This week Alice Alphandary, chairman of South London Liberal Synagogue, selects the actress Mayim Bialik

Mayim Bialik

Mayim Bialik

A Jewish hero in 2016 should be someone who shows how to be religious in contemporary society, by embracing the traditions that are still relevant while recognising how the world has changed.

That’s why Mayim Bialik, the actress most famous for playing Amy Farrah Fowler in The Big Bang Theory, is a fantastic role model – epitomising some of the best aspects of being Jewish.

She chooses to dress according to her interpretation of tzniut (modesty) and, in fact, this was something she made a condition when accepting her role in the popular American sitcom. Some criticise women dressing modestly as the result of pressure within their community and I am naturally cautious of men, who seem exempt from similarly stringent requirements, making arguments in its favour.
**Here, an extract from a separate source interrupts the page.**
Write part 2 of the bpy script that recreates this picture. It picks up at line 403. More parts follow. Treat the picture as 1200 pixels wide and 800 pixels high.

But when I hear well-reasoned arguments for a modern interpretation, such as using it as a way to push back on societal pressures to live up to a feminine body ideal, the rationale holds more sway with me, even if I’m not personally about to commit to a lifetime of below-the-knee skirts.

Bialik also uses her platform as a television star to answer the prophetic call to defend the oppressed. She recently set up a blog – www.groknation.com – and has already written on it about LGBT rights, mental health and feminism. Her openness about her Judaism helps to dispel myths around our religion today.

She shows that we are a much broader family than solely the men in traditional Chasidic clothing that some mainstream media choose to show to accompany any story about Judaism.

When I read Bialiks articles on Jewish festivals, I feel a sense of connection between the generations. Inevitably, they invoke happy memories for me of spending Rosh Hashanah crowded around my great aunt and uncle’s dining table.

Put simply, Mayim Bialik embodies a relevant, inclusive form of Judaism that I find hard to ignore.